La misura è colma, quella dei dirigenti scolastici non è una categoria avvezza alla mobilitazione ma è arrivato il momento di dire basta, non si può continuare a dare senza ricevere”. Parole e musica sono da attribuire a Mario Rusconi, Presidente di Anp del Lazio e vice presidente nazionale, alla vigilia di una settimana, la prossima, che vedrà scendere in piazza praticamente tutte le sigle sindacali rappresentative dei presidi italiani, ognuna con una sua strategia di sollevazione. C’è chi farà lo sciopero della fame e della sete, chi boicotterà le nuove reggenze e chi si dividerà su più fronti, da viale Trastevere a Montecitorio. Lo scopo comune è farsi ascoltare e porre rimedio ad una situazione che vede i dirigenti scolastici italiani stabilmente in coda tra gli omologhi della pubblica amministrazione sia in fatto di retribuzione che di aumento di resposnabilià.

I presidi con la tessera dell’Anp, più di 2000 sui circa 7000 che operano sul territorio, hanno deciso di scendere in piazza il 25 maggio a Roma. La protesta ruota attorno a due punti cardine: la perequazione retributiva con la restante dirigenza pubblica e poteri corrispondenti alle responsabilità.

Dalle 10 del mattino i dirigenti scolastici, provenienti da tutta Italia, manifesteranno davanti al Miur e Montecitorio. “E’ necessario – ha spiegato nei giorni scorsi Mario Rusconi – reperire risorse economiche aggiuntive per finanziare il futuro contratto collettivo nazionale della categoria e disporre l’immediata apertura del tavolo contrattuale”. E protestiamo – aveva aggiunto – “perche’ gli adempimenti da svolgere stanno aumentando in maniera abnorme e senza precedenti, spesso slegati dagli obiettivi triennali assegnati a ciascun dirigente”.
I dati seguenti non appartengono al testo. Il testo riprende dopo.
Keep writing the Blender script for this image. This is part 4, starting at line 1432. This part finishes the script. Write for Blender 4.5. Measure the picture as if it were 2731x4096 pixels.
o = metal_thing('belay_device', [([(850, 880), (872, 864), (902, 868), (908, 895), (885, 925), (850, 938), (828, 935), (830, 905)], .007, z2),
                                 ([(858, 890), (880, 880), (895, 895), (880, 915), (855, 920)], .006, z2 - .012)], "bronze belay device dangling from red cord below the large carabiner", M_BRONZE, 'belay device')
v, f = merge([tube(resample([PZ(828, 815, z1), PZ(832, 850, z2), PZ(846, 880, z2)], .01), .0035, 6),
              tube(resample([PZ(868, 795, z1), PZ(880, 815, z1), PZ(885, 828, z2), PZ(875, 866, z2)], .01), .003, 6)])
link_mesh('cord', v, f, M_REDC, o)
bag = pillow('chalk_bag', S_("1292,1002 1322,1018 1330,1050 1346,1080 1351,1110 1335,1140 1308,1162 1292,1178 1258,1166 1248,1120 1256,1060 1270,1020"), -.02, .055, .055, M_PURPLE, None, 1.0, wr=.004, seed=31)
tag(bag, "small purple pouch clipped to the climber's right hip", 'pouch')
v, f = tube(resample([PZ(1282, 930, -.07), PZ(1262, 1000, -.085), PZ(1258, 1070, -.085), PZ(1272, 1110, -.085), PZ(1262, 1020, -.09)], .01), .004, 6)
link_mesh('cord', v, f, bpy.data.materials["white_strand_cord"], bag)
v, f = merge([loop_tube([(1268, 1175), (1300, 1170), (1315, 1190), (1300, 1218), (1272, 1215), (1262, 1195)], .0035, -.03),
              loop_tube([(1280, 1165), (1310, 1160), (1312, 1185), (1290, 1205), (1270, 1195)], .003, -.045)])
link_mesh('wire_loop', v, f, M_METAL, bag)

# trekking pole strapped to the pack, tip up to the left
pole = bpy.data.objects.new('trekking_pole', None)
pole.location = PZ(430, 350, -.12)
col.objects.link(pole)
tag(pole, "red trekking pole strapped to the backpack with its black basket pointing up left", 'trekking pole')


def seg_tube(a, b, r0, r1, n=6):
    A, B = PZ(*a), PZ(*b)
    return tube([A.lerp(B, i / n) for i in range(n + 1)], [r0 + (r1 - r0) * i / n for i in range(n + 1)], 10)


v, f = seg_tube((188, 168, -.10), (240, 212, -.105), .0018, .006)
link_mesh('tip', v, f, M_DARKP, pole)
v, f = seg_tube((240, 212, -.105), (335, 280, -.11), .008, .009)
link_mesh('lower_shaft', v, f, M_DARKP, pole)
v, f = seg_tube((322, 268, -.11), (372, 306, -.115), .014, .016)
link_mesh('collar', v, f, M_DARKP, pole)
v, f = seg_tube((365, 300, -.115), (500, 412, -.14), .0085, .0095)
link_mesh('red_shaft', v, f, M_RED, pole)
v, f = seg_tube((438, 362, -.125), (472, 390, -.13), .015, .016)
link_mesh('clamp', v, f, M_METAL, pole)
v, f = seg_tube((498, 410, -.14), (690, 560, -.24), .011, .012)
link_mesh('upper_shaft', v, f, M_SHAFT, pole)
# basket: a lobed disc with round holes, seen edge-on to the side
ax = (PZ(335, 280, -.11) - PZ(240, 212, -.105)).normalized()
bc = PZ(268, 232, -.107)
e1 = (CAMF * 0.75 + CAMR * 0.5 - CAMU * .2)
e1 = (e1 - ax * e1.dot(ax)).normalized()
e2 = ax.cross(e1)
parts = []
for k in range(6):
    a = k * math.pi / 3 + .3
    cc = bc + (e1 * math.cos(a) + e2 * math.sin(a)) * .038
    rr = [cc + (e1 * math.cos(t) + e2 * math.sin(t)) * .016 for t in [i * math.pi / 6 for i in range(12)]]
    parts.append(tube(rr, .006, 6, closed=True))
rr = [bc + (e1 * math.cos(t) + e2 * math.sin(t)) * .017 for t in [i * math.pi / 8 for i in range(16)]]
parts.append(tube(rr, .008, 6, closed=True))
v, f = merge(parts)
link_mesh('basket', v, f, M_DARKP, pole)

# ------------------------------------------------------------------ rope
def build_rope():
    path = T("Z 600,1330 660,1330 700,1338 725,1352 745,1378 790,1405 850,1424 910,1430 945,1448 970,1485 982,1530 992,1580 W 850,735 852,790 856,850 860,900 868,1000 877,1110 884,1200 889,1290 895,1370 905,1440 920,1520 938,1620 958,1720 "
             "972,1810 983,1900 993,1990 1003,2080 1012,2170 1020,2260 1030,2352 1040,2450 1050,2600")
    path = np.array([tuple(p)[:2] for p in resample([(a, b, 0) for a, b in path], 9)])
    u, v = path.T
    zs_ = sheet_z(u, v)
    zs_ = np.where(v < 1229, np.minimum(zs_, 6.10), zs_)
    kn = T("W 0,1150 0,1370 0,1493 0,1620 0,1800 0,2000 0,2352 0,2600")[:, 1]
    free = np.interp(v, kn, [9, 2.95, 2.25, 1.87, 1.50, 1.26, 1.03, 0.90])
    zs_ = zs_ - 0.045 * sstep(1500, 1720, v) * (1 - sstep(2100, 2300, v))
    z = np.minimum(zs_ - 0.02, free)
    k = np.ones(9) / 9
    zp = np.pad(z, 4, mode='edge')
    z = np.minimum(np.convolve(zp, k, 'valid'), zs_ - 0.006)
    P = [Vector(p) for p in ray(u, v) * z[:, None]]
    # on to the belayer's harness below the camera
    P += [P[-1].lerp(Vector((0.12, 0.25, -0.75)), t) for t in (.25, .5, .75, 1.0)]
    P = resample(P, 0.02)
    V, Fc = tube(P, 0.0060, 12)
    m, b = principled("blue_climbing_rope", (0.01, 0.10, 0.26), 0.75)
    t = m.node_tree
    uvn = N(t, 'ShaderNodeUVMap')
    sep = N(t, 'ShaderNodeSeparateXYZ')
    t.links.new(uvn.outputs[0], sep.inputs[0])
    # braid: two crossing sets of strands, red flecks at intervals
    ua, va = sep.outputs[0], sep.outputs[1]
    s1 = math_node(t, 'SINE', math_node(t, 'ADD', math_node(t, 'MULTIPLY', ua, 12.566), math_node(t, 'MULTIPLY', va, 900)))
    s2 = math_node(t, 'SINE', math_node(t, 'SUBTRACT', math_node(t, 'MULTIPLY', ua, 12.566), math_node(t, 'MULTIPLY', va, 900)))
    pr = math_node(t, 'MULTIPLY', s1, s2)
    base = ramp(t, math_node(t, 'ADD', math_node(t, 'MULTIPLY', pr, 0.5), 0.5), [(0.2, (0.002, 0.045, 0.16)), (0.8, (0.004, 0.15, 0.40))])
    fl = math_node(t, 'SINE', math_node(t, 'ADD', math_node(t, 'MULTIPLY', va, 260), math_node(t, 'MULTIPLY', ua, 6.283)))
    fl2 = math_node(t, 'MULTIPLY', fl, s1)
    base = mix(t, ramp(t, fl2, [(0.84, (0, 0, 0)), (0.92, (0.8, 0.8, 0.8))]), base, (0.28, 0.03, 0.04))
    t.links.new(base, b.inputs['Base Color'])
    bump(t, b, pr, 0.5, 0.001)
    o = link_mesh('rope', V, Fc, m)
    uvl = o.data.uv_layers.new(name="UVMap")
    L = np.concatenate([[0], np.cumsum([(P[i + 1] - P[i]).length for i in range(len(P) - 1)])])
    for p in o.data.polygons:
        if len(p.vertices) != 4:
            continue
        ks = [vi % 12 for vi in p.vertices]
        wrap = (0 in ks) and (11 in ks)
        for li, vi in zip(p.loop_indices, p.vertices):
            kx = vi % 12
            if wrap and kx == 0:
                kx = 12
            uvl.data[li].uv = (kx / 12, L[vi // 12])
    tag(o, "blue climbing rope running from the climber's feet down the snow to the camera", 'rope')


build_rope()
“Abbiamo fatto più di novanta assemblee in tutt’Italia a cui hanno partecipato – spiega ancora il vice presidente Mario Rusconi – più di 2.500 colleghi. Sto ricevendo parecchie adesioni questo mi fa pensare che la protesta sarà massiccia”.

“Ora basta con queste molestie burocratiche! Le incombenze che ci sono affidate oltre ad essere sproporzionate rispetto al nostro ruolo spesso ci costringono – racconta Rusconi – a fornire numeri al ministero che sono già in loro possesso”.